As per the September 2018 agreement with Moscow, Ankara was tasked with facilitating the disarmament and withdrawal of jihadi forces such as the Hayat Tahrir al-Sham coalition, but Turkish President Recep Tayyip Erdogan has accused Syrian and Russian forces of targeting civilians in its air raids.
Dmitry Peskov, the spokesperson for Russian President Vladimir Putin, denied this in a statement Wednesday, arguing that “these are strikes against terrorists and not against civilians,” according to the state-run Tass Russian News Agency. He called on Turkey to adhere to their arrangement.
Despite the latest dispute, both Zakharova and Peskov expressed a desire to continue working with Turkey, an early supporter of rebels and jihadis trying to oust Assad for nearly nine years. The 2011 uprising also received backing from a number of other Middle Eastern and Western nations, including the United States, though assistance fell off amid government gains and the rise of the Islamic State militant group (ISIS).

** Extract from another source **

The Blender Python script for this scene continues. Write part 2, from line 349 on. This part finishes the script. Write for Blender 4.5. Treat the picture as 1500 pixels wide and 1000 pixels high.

Still, a joint Russian-Syrian military statement carried Wednesday by the official Syrian Arab News Agency indicated that advancing Syrian army units in Idlib and parts of Aleppo province seized material left behind by “terrorist organizations, including Western-made equipment and weapons, which attests to the continued support of terrorists from abroad.”
The U.S. has refused to recognize Assad’s rule, accusing the Syrian leader of war crimes, but has largely abandoned efforts to depose him by force. Russia and Syria have continued to call for a total U.S. military withdrawal, however, as tensions between them and the Pentagon worsened in the country’s northeast.